Monday, Jun. 29, 1936
Zenith
The valuable bedlam of commercial broadcasting originated in 1920 when a Pittsburgh department store plucked a Westinghouse experimenter from his garage, where he was sending out an occasional phonograph tune, set him up as historic Station KDKA. Radio makers began to multiply like summer flies. Most of them were soon swatted by the proverbial vicissitudes of their industry. Relatively few of the early breed even survived for the cream-jugs of the late 1920's. Still fewer continued to buzz right through Depression.
Last week in Chicago one of the survivors wrote a neat chapter into radio history. Zenith Radio Corp. bought the West Side plant of defunct Grigsby-Grunow Co., whose Majestic line, and common stock, were spectacular successes just before Depression. Last week Grigsby-Grunow had been two years in bankruptcy. Its West Side plant, valued at $1,500,000, was knocked down to Zenith for $410,000.
That the buyer needed more factory floor space has been plain for months. During the fiscal year through March, Zenith earnings were $1,212,000, biggest in its history. In the previous twelvemonth profits were $10,000. Orders placed at its May showing footed up to $4,187,000 compared to $1,200,000 at last year's showing. Zenith stock has risen steadily from $1.25 per share a year ago to a new high of $24 last week.

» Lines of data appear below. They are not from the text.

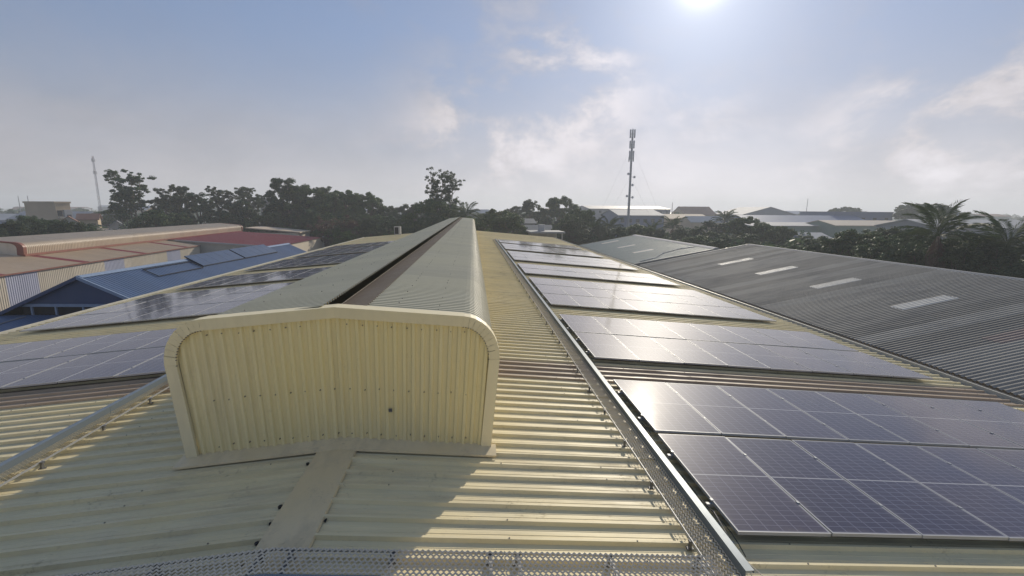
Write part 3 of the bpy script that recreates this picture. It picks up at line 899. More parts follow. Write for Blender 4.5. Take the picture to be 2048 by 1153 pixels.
# ------------------------------------------------------------------ neighbours on the left
# blue gabled workshop
BR = math.radians(-4.3)
bb = thing('blue_workshop', 'blue gabled workshop roof left of the cream factory with dark gable and open window band', 'building', (-22.5, 29.8, GZ), BR)
bl_len = 26.8
RZ_, ES, HWb = 7.25, .45, 8.2        # ridge height above ground, slope, half width
m1 = profiled([(0.04, RZ_), (HWb, RZ_-ES*HWb)], 1.0, wave_profile(.25, 4, .022, .34)).mesh('roof_sheet'); m1.materials.append(M['blue_roof'])
m2 = profiled([(-HWb, RZ_-ES*HWb), (-0.04, RZ_)], 1.0, wave_profile(.25, 4, .022, .34)).mesh('roof_sheet'); m2.materials.append(M['blue_roof'])
for i in range(27):
    for me in (m1, m2): part(bb, 'roof_sheet', me, None, local=True, loc=(0, i*1.0-.2, 0))
part(bb, 'ridge_cap', MB().hexa([(-.3, -.2, RZ_-.06), (.3, -.2, RZ_-.06), (.3, 26.9, RZ_-.06), (-.3, 26.9, RZ_-.06), (-.06, -.2, RZ_+.07), (.06, -.2, RZ_+.07), (.06, 26.9, RZ_+.07), (-.06, 26.9, RZ_+.07)]), M['blue_trim'], local=True)
for sd in (-1, 1):
    p = [(0, -.30, RZ_-.16), (sd*HWb, -.30, RZ_-ES*HWb-.16), (sd*HWb, -.2, RZ_-ES*HWb-.16), (0, -.2, RZ_-.16), (0, -.30, RZ_+.05), (sd*HWb, -.30, RZ_-ES*HWb+.05), (sd*HWb, -.2, RZ_-ES*HWb+.05), (0, -.2, RZ_+.05)]
    if sd < 0: p = [p[1], p[0], p[3], p[2], p[5], p[4], p[7], p[6]]
    part(bb, 'verge_trim', MB().hexa(p), M['blue_trim'] if sd > 0 else M['blue_wall'], local=True)
zw = RZ_-1.75
part(bb, 'gable_wall', MB().poly([(-(RZ_-.12-zw)/ES, 0, zw), ((RZ_-.12-zw)/ES, 0, zw), (0, 0, RZ_-.12)]), M['blue_wall'], local=True)
part(bb, 'lintel', MB().box(-4.0, 4.6, -.06, .04, zw-.18, zw), M['blue_trim'], local=True)
part(bb, 'dark_backing', MB().box(-4.2, 5.2, .25, .3, zw-1.0, zw-.12), M['near_black'], local=True)  # solid board, its dark colour stands for the unlit inside behind the posts
for xm in (-3.4, -1.9, -.2, 1.7, 3.6):
    part(bb, 'window_post', MB().box(xm, xm+.1, -.02, .08, zw-.82, zw-.18), M['blue_trim'], local=True)
part(bb, 'wall', MB().box(-7.6, 7.6, 0, .12, 0, zw-.82), M['blue_wall'], local=True)
part(bb, 'wall', MB().box(-7.6, -7.5, .13, 26.4, 0, RZ_-ES*7.6), M['blue_wall'], local=True)
part(bb, 'wall', MB().box(7.5, 7.6, .13, 26.4, 0, RZ_-ES*7.6), M['blue_wall'], local=True)
part(bb, 'gable_wall', MB().poly([(-7.6, 26.45, 0), (7.6, 26.45, 0), (7.6, 26.45, RZ_-ES*7.6), (0, 26.45, RZ_-.1), (-7.6, 26.45, RZ_-ES*7.6)]), M['blue_wall'], local=True)
# lean-to in front of the gable
lt = thing('blue_lean_to', 'low blue lean-to roof in front of the dark blue gable', 'building', (-22.5, 29.8, GZ), BR)
for i in range(19):
    x = -9.5 + i
    mb = MB()
    for t, h in wave_profile(.25, 4, .02, .34):
        mb.v += [(x+t, -.06, 4.78+h), (x+t, -9.5, 3.3+h)]
    for j in range(len(mb.v)//2-1): mb.f.append((2*j+1, 2*j+3, 2*j+2, 2*j))
    part(lt, 'roof_sheet', mb, M['blue_roof'], local=True)
part(lt, 'wall', MB().box(-9.4, 9.4, -9.2, -9.1, 0, 3.3), M['blue_wall'], local=True)
part(lt, 'hose', MB().tube([(-3.4, -.4, 4.78), (-3.9, -2.0, 4.52), (-5.6, -3.4, 4.30), (-6.0, -6.0, 3.9)], .05, 5), M['far_grey'], local=True)
# frames of panels propped on the blue roof
def blue_pt(x, y, lift): return (x, y, RZ_-ES*x+lift)
def roof_frame(y0, y1, x0, x1, l0, l1, label, filled=True):
    t = thing('panel_frame', label, 'solar frame', (-22.5, 29.8, GZ), BR, 'panel frames on the blue roof')
    a, b_, c, d = (x0, y0), (x1, y0), (x1, y1), (x0, y1)
    P = [blue_pt(*a, l0), blue_pt(*b_, l1), blue_pt(*c, l1), blue_pt(*d, l0)]
    if filled:
        n = max(1, int((y1-y0)/1.15))
        for i in range(n):
            ya, yb = y0+(y1-y0)*i/n+.01, y0+(y1-y0)*(i+1)/n-.01
            q = [blue_pt(x0, ya, l0), blue_pt(x1, ya, l1), blue_pt(x1, yb, l1), blue_pt(x0, yb, l0)]
            part(t, 'panel', MB().hexa([(x, y, z-.04) for x, y, z in q] + q), M['blue_panel'], local=True)
    for (p, q) in ((P[0], P[1]), (P[3], P[2]), (P[0], P[3]), (P[1], P[2])):
        part(t, 'rail', MB().tube([(p[0], p[1], p[2]-.06), (q[0], q[1], q[2]-.06)], .035, 5), M['near_black'], local=True)
    k = y0+.3
    while k < y1:
        for x, l in ((x0, l0), (x1, l1)):
            u = blue_pt(x, k, l-.05); w = blue_pt(x, k, .0)
            part(t, 'strut', MB().tube([u, w], .025, 4), M['near_black'], local=True)
        k += 1.5
roof_frame(4.2, 9.0, .5, 1.55, .16, .16, 'bare dark rails on the near end of the blue roof', False)
roof_frame(9.3, 15.2, -.10, 1.35, .26, .14, 'raised blue panel frame along the ridge of the blue roof, near one')
roof_frame(15.4, 21.5, -.10, 1.35, .28, .16, 'raised blue panel frame along the ridge of the blue roof, far one')

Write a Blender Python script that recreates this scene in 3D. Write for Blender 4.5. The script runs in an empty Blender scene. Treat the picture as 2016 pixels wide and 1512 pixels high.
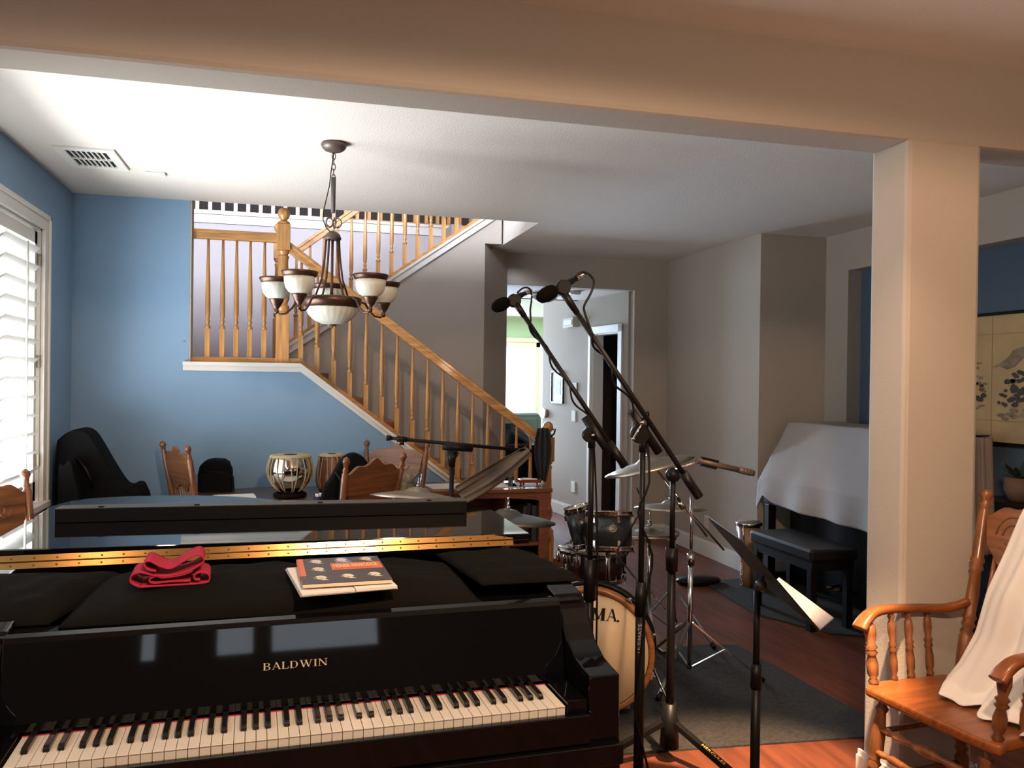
import bpy, bmesh, math, random
from mathutils import Vector, Matrix, noise
R_ = math.radians
rnd = random.Random(7)
C = bpy.context.scene.collection
sc = bpy.context.scene

# ------------------------------------------------------------------ camera, world, lights, exposure
FPX = 1640.0; YAW = R_(14.95); ROLL = R_(0.75); PITCH = R_(0.3); HC = 1.55
_f = Vector((math.sin(YAW)*math.cos(PITCH), math.cos(YAW)*math.cos(PITCH), -math.sin(PITCH)))
_r = Vector((math.cos(YAW), -math.sin(YAW), 0)); _u = _r.cross(_f)
_c, _s = math.cos(ROLL), math.sin(ROLL)
CR = _c*_r + _s*_u; CU = -_s*_r + _c*_u
cam_d = bpy.data.cameras.new('camera'); cam = bpy.data.objects.new('camera', cam_d); C.objects.link(cam)
cam_d.sensor_width = 36.0; cam_d.lens = FPX/2016*36.0; cam_d.clip_start = 0.05
m3 = Matrix((CR, CU, -_f)).transposed()
cam.matrix_world = Matrix.Translation((0, 0, HC)) @ m3.to_4x4()
sc.camera = cam

w = bpy.data.worlds.new('daylight'); sc.world = w; w.use_nodes = True
bg = w.node_tree.nodes['Background']; bg.inputs[0].default_value = (0.80, 0.90, 1.0, 1); bg.inputs[1].default_value = 3.0
sc.view_settings.view_transform = 'Standard'; sc.view_settings.look = 'None'
sc.view_settings.exposure = 0.0; sc.view_settings.gamma = 1.0; sc.view_settings.use_curve_mapping = False
sc.cycles.use_denoising = True
sc.cycles.max_bounces = 8; sc.cycles.diffuse_bounces = 5; sc.cycles.glossy_bounces = 4
sc.cycles.sample_clamp_indirect = 6.0

def lamp(name, kind, loc, energy, col, target=None, **k):
    d = bpy.data.lights.new(name, kind); d.energy = energy; d.color = col
    for a, b in k.items(): setattr(d, a, b)
    o = bpy.data.objects.new(name, d); C.objects.link(o); o.location = loc
    if target is not None:
        o.rotation_euler = (Vector(target)-Vector(loc)).to_track_quat('-Z', 'Y').to_euler()
    return o
WARM = (1.0, 0.65, 0.42)
lamp('window_daylight', 'AREA', (-1.80, 4.25, 1.05), 215, (0.94, 0.97, 1.0), (-1.12, 4.35, 2.3), shape='RECTANGLE', size=1.9, size_y=1.2, spread=R_(150))
lamp('stair_window_daylight', 'AREA', (-0.55, 3.62, 4.1), 400, (0.78, 0.84, 1.0), (-0.7, 8.2, 3.6), shape='RECTANGLE', size=1.8, size_y=0.9)
lamp('family_room_daylight', 'AREA', (2.4, 13.3, 1.6), 1150, (0.60, 0.77, 1.0), (2.6, 8.0, 1.0), shape='RECTANGLE', size=2.2, size_y=1.8)
lamp('recessed_can_light_right', 'SPOT', (1.6, 2.0, 2.73), 78, WARM, (1.6, 2.0, 0), spot_size=R_(102), spot_blend=0.5, shadow_soft_size=0.05)
lamp('recessed_spot_light_right', 'SPOT', (1.5, 1.9, 2.72), 1900, WARM, (1.78, 2.84, 0), spot_size=R_(26), spot_blend=0.75, shadow_soft_size=0.04)
lamp('ceiling_bulb_middle', 'SPOT', (0.55, 0.3, 2.70), 285, WARM, (0.55, 0.3, 0), spot_size=R_(174), spot_blend=0.12, shadow_soft_size=0.06)
lamp('recessed_can_light_left', 'SPOT', (-0.9, 0.3, 2.73), 35, WARM, (-0.9, 0.6, 0), spot_size=R_(140), spot_blend=0.8, shadow_soft_size=0.05)
lamp('added_bounce_fill', 'SPOT', (2.3, -0.2, 1.75), 95, (1.0, 0.66, 0.44), (1.9, 0.3, 3.0), spot_size=R_(160), spot_blend=0.6, shadow_soft_size=0.10)  # added warm fill for beam and near ceiling, not a known lamp

# ------------------------------------------------------------------ pixel ray -> point helper (reads positions off the 2016x1512 frame)
def P(px, py, x=None, y=None, z=None):
    r = _f + (px-1008)/FPX*CR - (py-756)/FPX*CU
    if x is not None: t = x/r.x
    elif y is not None: t = y/r.y
    else: t = (z-HC)/r.z
    return Vector((0, 0, HC)) + t*r

# ------------------------------------------------------------------ materials
MATS = {}
def mat(name, col, rough=0.5, metal=0.0, bump=0.0, bscale=200.0, var=0.0, vscale=8.0, spec=0.5, coat=0.0, sub=0.0, trans=0.0, alpha=1.0, stretch=None, sheen=0.0):
    if name in MATS: return MATS[name]
    m = bpy.data.materials.new(name); m.use_nodes = True; nt = m.node_tree
    b = nt.nodes['Principled BSDF']
    b.inputs['Base Color'].default_value = (*col, 1); b.inputs['Roughness'].default_value = rough
    b.inputs['Metallic'].default_value = metal; b.inputs['Specular IOR Level'].default_value = spec
    b.inputs['Coat Weight'].default_value = coat; b.inputs['Coat Roughness'].default_value = 0.08
    b.inputs['Transmission Weight'].default_value = trans; b.inputs['Alpha'].default_value = alpha
    b.inputs['Sheen Weight'].default_value = sheen
    if sub: b.inputs['Subsurface Weight'].default_value = sub; b.inputs['Subsurface Scale'].default_value = 0.03
    if bump or var:
        tc = nt.nodes.new('ShaderNodeTexCoord'); mp = nt.nodes.new('ShaderNodeMapping')
        nt.links.new(tc.outputs['Object'], mp.inputs[0])
        if stretch: mp.inputs['Scale'].default_value = stretch
    if bump:
        n = nt.nodes.new('ShaderNodeTexNoise'); n.inputs['Scale'].default_value = bscale; n.inputs['Detail'].default_value = 3
        bp = nt.nodes.new('ShaderNodeBump'); bp.inputs['Strength'].default_value = bump; bp.inputs['Distance'].default_value = 0.004
        nt.links.new(mp.outputs[0], n.inputs['Vector']); nt.links.new(n.outputs['Fac'], bp.inputs['Height']); nt.links.new(bp.outputs[0], b.inputs['Normal'])
    if var:
        n = nt.nodes.new('ShaderNodeTexNoise'); n.inputs['Scale'].default_value = vscale; n.inputs['Detail'].default_value = 5
        cr = nt.nodes.new('ShaderNodeValToRGB')
        cr.color_ramp.elements[0].position = 0.3; cr.color_ramp.elements[1].position = 0.7
        cr.color_ramp.elements[0].color = (*[c*(1-var) for c in col], 1); cr.color_ramp.elements[1].color = (*[min(1, c*(1+var)) for c in col], 1)
        nt.links.new(mp.outputs[0], n.inputs['Vector']); nt.links.new(n.outputs['Fac'], cr.inputs[0]); nt.links.new(cr.outputs[0], b.inputs['Base Color'])
    MATS[name] = m; return m
def wood(name, col, rough=0.35, axis='Z', var=0.35, coat=0.2):
    s = {'X': (1.2, 14, 14), 'Y': (14, 1.2, 14), 'Z': (14, 14, 1.2)}[axis]
    return mat(name, col, rough, var=var, vscale=3.0, stretch=s, coat=coat, bump=0.05, bscale=12)
W_BEIGE = mat('beige_wall_paint', (0.41, 0.37, 0.315), 0.85, bump=0.35, bscale=170, spec=0.2)
W_BLUE = mat('blue_wall_paint', (0.205, 0.33, 0.475), 0.8, bump=0.35, bscale=170, spec=0.25)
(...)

The plume for Zenith's past, staying power and present rewards belongs to resourceful President Eugene Francis McDonald Jr. Born 48 years ago in Syracuse, N. Y., he left Syracuse University to work in the Franklin Automobile plant pushing a bastard file through aluminum. Before the War he went to Chicago, there to sell Fords on the installment plan, then sternly disapproved by frugal Henry Ford. After a couple of years in the Naval Intelligence Service, Mr. McDonald drifted around Chicago looking for something to put his money in. In 1920 he heard one of KDKA's broadcasts, liked it, and when he discovered two young men with a passion for building radio sets, he put them under a ten-year contract. Their station letters, ZN, were the inspiration of the company's name.
President McDonald concentrated on short-wave sending and receiving sets. He took with him, on the MacMillan expedition of 1923, the first short-wave set ever operated in the Arctic. On big home sets Zenith's earnings grew from $121,000 in 1925 to $1,109,000 in 1929. When grief overtook the radio business in 1929, Zenith fell with saving promptness into the pattern of retrenchment. A new midget radio was developed for the low-price market, the cabinet division was closed down, and President McDonald slugged its overhead. By the time the first light of Recovery was visible, however, Zenith had accumulated a deficit of $750,000. Then President McDonald began to expand as fast as he had retrenched. In 1934 he put over the first of his two most spectacular pieces of salesmanship. One day every tire and oil company in the U. S. got a telegram from Mr. McDonald: "WATCH ABSENCE OF PEOPLE ON STREET BETWEEN ELEVEN AND ELEVEN THIRTY DURING PRESIDENTIAL TALK." They watched, read a follow-up letter suggesting that they cash in on radio magic. Since then Zenith has acquired regular distribution through 1,200 Goodrich tire dealers.
President McDonald's other stroke solved one of radio's most persistent problems: how to sell farmers who have no electric current and dislike hauling their batteries to town for recharging. Last June President McDonald heard of two Iowa farm boys near Sioux City who had worked out a miniature windmill-generator. Radioman McDonald went to see Brothers John & Gerhardt Albers, helped them form a company, contracted for their entire output. Since then Zenith has sold no less than 200,000 farm sets equipped with "Winchargers."
Not often does Zenith's president journey inland. Since 1929 he has lived winter & summer on his 185-ft. yacht Mizpah. In winter he ties up in the Chicago River near the Michigan Avenue Bridge. Tall, black-browed, weathered, he likes to cruise to Ontario's Georgian Bay with Radioman Powel Crosley Jr., agreeing beforehand not to mention radio. He likes checked suits and stiff collars, cocktails made with pistachio ice cream and gin. But what Eugene Francis McDonald likes most of all is to put on a diving helmet and sit on the floor of Georgian Bay watching the fish go by.